Les responsables politiques et les militants également pris pour cible
L’opération Printemps de la paix a également été utilisée par le gouvernement comme prétexte pour intensifier la répression contre les responsables politiques et les militants de l’opposition. Plusieurs députés font actuellement l’objet d’une enquête pénale, notamment Sezgin Tanrıkulu, en raison de déclarations qu’il a faites dans les médias et d’un tweet disant : « Il faut que le gouvernement le sache, cette guerre n’est pas justifiée et c’est une guerre contre les Kurdes. » Selon des avocats du barreau du département de Şanlıurfa, les 9 et 10 octobre, 54 personnes au moins ont été placées en garde à vue dans ce département par des agents de la lutte contre le terrorisme. Parmi elles figurent des membres du parti d’opposition de gauche prokurde Parti démocratique populaire (HADEP), ainsi que des membres de syndicats de l’opposition de gauche. Lors de la première semaine de l’offensive militaire, 27 personnes au moins, dont un grand nombre étaient affiliées à l’HADEP, ont été arrêtées dans le département de Mardin en raison d’accusations liées au terrorisme. Figuraient parmi elles la maire élue de la ville de Nusaybin. Le gouvernement l’a par la suite remplacée par le gouverneur de la province, qui n’a pas été élu.
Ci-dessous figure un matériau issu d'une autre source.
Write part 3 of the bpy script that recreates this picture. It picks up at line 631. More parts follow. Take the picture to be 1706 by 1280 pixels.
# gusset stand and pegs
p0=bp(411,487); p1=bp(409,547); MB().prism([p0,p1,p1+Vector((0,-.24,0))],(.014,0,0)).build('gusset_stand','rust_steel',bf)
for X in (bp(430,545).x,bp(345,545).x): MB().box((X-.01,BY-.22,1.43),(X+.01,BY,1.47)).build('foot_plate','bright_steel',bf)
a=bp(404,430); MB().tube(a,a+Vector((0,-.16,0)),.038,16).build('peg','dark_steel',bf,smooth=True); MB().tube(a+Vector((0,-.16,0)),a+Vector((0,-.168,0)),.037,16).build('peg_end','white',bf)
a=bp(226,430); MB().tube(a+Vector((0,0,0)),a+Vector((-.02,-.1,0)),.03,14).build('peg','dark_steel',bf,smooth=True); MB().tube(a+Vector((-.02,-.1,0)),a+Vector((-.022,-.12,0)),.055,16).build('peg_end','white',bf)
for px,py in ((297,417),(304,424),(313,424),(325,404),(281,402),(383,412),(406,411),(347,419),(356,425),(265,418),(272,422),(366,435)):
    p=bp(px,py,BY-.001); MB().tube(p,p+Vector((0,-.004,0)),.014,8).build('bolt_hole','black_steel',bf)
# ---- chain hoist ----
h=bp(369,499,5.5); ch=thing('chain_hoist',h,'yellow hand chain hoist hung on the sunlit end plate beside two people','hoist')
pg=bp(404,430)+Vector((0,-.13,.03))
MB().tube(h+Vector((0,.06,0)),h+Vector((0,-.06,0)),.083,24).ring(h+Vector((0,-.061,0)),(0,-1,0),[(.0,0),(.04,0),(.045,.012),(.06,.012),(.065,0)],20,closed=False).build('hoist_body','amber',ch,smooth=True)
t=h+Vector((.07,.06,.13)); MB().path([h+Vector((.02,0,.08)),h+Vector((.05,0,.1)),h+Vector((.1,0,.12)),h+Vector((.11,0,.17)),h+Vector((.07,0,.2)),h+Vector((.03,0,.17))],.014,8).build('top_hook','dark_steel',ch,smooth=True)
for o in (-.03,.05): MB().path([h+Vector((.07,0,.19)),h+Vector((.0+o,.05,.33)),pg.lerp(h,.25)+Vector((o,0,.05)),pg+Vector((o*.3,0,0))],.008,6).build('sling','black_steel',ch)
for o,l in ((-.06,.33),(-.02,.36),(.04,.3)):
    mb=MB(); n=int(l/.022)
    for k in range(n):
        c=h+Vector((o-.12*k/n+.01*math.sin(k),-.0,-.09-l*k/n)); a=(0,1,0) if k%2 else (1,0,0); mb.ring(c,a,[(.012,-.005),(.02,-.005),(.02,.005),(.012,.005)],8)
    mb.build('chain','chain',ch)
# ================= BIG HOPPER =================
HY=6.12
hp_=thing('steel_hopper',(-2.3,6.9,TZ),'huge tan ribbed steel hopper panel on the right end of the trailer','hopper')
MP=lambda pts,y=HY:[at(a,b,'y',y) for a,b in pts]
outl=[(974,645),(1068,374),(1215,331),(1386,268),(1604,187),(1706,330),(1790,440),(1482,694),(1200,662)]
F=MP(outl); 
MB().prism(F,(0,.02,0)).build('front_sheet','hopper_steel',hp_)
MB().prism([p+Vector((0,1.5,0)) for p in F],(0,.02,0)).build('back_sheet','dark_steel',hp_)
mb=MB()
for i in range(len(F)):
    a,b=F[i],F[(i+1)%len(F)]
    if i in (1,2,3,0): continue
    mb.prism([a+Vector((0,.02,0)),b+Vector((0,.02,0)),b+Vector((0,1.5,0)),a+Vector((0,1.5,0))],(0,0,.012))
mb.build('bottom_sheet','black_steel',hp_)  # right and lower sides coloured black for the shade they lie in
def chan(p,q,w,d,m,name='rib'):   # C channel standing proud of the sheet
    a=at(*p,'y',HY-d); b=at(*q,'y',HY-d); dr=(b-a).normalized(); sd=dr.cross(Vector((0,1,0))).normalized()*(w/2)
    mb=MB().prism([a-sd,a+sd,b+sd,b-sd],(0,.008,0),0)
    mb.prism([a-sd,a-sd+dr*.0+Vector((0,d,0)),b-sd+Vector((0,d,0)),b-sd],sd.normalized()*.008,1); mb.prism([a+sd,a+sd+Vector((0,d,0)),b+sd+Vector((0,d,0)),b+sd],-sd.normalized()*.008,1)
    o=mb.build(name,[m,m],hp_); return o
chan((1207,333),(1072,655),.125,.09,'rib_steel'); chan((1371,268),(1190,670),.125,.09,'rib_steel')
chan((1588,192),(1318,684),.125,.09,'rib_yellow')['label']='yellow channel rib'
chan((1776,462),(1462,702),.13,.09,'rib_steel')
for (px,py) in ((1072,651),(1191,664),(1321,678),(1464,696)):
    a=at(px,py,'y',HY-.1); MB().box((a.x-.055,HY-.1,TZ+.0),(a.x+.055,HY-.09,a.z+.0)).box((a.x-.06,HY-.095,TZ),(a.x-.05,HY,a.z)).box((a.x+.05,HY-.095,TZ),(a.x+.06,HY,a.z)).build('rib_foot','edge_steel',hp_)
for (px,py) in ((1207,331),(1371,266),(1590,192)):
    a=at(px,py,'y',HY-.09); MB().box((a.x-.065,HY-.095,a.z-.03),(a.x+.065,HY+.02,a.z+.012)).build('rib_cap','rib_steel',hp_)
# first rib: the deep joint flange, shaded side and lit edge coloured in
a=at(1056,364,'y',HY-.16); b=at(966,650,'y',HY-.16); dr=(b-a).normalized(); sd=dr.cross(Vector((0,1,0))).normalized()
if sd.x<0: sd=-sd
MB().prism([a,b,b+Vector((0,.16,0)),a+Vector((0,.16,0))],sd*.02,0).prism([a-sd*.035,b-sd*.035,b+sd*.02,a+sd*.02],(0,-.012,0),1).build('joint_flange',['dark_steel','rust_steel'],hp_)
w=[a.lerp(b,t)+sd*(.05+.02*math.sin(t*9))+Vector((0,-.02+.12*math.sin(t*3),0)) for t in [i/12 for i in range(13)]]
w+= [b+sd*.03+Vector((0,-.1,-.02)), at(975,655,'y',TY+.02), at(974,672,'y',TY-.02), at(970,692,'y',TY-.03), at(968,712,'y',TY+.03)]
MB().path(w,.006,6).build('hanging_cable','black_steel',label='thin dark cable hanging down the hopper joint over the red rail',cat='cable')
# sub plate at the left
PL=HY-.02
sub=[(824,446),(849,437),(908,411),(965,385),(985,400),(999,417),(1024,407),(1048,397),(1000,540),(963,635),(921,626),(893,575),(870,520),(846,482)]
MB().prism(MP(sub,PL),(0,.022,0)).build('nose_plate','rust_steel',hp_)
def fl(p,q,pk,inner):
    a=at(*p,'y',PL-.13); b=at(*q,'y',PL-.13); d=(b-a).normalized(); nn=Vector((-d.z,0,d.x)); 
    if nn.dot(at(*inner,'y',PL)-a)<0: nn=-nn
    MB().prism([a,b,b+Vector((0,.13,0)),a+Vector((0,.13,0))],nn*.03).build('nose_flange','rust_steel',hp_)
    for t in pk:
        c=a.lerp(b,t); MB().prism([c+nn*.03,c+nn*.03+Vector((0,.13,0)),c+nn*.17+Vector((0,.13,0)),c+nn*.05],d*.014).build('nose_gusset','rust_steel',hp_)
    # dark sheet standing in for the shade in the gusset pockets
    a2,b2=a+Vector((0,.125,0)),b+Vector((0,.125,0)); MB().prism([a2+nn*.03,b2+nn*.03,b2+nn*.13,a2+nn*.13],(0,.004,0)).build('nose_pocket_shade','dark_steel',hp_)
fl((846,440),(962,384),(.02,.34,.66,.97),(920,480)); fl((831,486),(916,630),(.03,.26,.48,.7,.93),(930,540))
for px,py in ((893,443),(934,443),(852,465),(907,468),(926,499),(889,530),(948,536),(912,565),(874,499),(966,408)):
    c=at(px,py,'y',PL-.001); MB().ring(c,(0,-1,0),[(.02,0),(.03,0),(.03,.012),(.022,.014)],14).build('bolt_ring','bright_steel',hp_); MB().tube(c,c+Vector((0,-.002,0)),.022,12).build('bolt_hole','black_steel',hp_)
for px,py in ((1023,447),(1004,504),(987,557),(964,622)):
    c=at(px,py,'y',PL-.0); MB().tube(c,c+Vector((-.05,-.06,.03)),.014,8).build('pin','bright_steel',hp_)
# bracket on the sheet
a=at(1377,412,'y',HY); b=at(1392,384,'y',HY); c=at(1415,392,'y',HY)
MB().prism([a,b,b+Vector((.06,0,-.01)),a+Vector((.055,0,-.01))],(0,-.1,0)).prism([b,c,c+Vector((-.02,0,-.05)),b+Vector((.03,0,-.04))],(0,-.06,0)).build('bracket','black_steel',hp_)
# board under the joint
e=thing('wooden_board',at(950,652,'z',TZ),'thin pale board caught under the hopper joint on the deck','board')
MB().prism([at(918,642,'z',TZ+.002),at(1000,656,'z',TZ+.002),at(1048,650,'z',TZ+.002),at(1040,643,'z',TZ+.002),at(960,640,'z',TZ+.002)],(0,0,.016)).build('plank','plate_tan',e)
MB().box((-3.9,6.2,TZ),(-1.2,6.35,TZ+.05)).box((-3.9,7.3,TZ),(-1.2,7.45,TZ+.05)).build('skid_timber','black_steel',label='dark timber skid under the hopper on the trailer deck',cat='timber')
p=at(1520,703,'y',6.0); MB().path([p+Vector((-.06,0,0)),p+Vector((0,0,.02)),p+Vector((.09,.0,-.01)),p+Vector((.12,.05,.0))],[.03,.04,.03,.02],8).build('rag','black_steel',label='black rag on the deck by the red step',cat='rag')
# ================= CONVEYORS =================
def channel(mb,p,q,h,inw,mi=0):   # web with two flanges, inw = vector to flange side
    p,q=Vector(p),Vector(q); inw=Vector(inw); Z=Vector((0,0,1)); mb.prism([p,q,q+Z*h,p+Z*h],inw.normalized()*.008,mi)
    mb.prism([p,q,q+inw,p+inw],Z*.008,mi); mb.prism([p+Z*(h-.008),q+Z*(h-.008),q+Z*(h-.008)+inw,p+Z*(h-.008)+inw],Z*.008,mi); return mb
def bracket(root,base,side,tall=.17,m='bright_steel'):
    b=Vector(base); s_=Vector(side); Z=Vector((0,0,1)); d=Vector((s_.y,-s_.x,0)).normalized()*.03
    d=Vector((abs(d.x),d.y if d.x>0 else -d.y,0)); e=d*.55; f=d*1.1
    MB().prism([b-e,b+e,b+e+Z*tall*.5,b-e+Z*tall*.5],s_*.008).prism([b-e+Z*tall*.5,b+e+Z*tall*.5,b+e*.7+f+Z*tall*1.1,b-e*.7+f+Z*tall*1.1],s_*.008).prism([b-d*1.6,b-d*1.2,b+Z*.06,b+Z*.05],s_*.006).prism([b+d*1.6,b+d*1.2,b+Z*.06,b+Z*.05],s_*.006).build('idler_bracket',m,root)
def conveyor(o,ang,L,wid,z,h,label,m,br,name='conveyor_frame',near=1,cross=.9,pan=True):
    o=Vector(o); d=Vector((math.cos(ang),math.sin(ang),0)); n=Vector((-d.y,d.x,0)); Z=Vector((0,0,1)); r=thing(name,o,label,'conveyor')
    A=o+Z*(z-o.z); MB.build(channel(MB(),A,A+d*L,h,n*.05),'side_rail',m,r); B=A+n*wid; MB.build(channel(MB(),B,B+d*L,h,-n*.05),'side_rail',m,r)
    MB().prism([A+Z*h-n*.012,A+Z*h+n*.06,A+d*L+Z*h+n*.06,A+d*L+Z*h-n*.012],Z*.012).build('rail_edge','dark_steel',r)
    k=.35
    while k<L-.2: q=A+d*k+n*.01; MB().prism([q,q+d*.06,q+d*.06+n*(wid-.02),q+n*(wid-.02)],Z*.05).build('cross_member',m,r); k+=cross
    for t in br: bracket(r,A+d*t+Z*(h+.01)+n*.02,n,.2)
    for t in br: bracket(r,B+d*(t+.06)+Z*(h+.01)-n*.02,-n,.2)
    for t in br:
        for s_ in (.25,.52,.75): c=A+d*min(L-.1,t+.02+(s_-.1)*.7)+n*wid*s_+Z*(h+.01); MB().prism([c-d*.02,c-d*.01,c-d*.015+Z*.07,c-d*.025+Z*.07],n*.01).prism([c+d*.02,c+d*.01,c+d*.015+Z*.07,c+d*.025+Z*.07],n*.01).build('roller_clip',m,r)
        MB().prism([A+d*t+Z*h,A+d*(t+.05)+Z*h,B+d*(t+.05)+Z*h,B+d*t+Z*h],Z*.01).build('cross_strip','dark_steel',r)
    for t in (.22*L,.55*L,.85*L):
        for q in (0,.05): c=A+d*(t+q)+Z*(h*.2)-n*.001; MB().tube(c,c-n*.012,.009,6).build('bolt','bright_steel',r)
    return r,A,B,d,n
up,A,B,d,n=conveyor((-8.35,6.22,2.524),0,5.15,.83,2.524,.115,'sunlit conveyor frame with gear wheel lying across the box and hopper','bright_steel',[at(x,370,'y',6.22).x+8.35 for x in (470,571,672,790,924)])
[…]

Le 12 octobre, les Mères du samedi, des proches de victimes de disparition forcée qui mènent des rassemblements silencieux pacifiques chaque samedi depuis 2009 en souvenir des disparus, ont été averties par la police que le rassemblement serait dispersé si elles prononçaient le mot « guerre ». Le rassemblement pacifique a été dispersé de façon violente immédiatement après la lecture à haute voix d’une déclaration critiquant l’opération militaire.
Depuis le début de l’offensive militaire, le climat déjà très marqué de censure et de peur s’est encore alourdi, avec des arrestations et des accusations forgées de toutes pièces visant à museler les rares personnes qui osent contester ou critiquer l’opération Printemps de la paix.